[pypy-dev] Python vs pypy: interesting performance difference [dict.setdefault]

Antonio Cuni anto.cuni at gmail.com
Fri Aug 12 14:51:36 CEST 2011


Hello David,

On 10/08/11 21:27, David Naylor wrote:
> Hi,
>
> I needed to create a cache of date and time objects and I wondered what was the best way to handle the cache.  For comparison I put together
> the following test:
>
[cut]
> Pypy displays significant slowdown in the defaultdict function, otherwise displays its usual speedup.  To check what is the cause I replaced i.date()
> with i.day and found no major difference in times.  It appears dict.setdefault (or it's interaction with jit) is causing a slow down.

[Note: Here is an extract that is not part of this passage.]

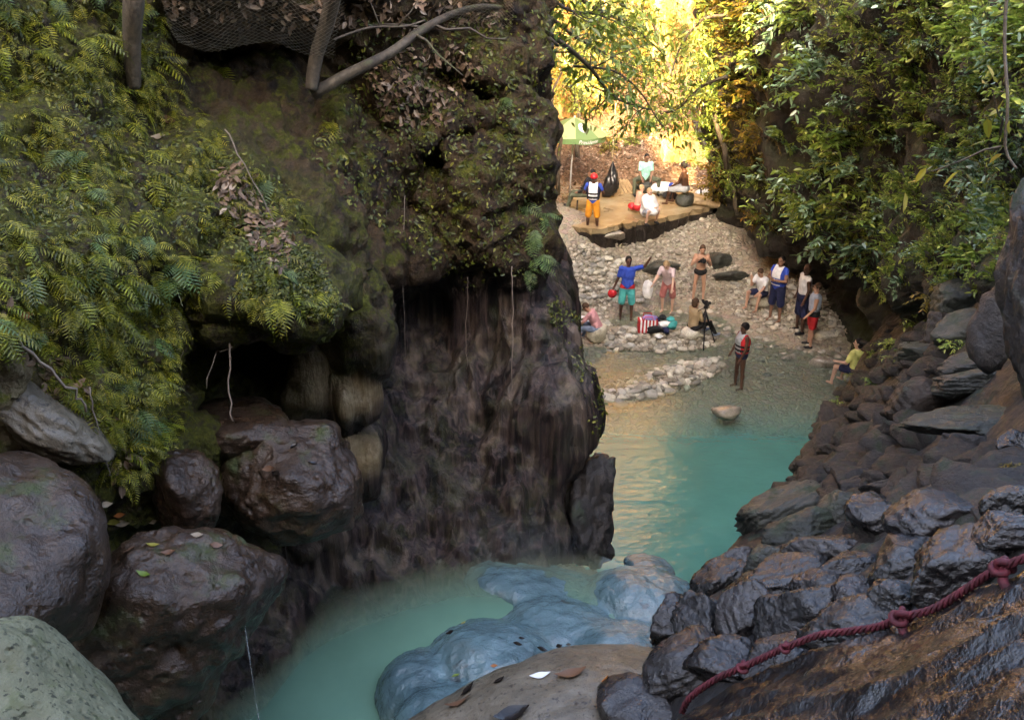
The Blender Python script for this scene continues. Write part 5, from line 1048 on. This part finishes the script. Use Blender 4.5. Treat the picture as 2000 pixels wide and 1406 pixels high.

I don't think that setdefault is the culprit here, as shown by this benchmark:

@bench.bench
def setdef():
     d = {}
     for i in range(10000000):
         d.setdefault(i, i)
     return d

@bench.bench
def tryexcept():
     d = {}
     for i in range(10000000):
         try:
             d[i]
         except KeyError:
             d[i] = i
     return d

setdef()
tryexcept()

$ python dictbench.py
setdef: 2.03 seconds
tryexcept: 8.54 seconds

tmp $ pypy-c dictbench.py
setdef: 1.31 seconds
tryexcept: 1.37 seconds

as you can see, in PyPy there is almost no difference between using a 
try/except or using setdefault.


What is very slow on PyPy seems to be hashing datetime objects:

import datetime

@bench.bench
def hashdate():
     res = 0
     for i in range(100000):
         now = datetime.datetime.now()
         res ^= hash(now)
     return res

hashdate()

$ pypy-c dictbench.py
hashdate: 0.83 seconds

$ python dictbench.py
hashdate: 0.22 seconds

I had a quick look at the code (which in PyPy is written at applevel) and it 
does a lot of nonsense.  In particular, __hash__ calls __getstate which 
formats a dynamically created string, just to call hash() on it.  I suppose 
that this code can (and should) be optimized a lot.  I may try to look at it 
but it's unclear when, since I'm about to go on vacation.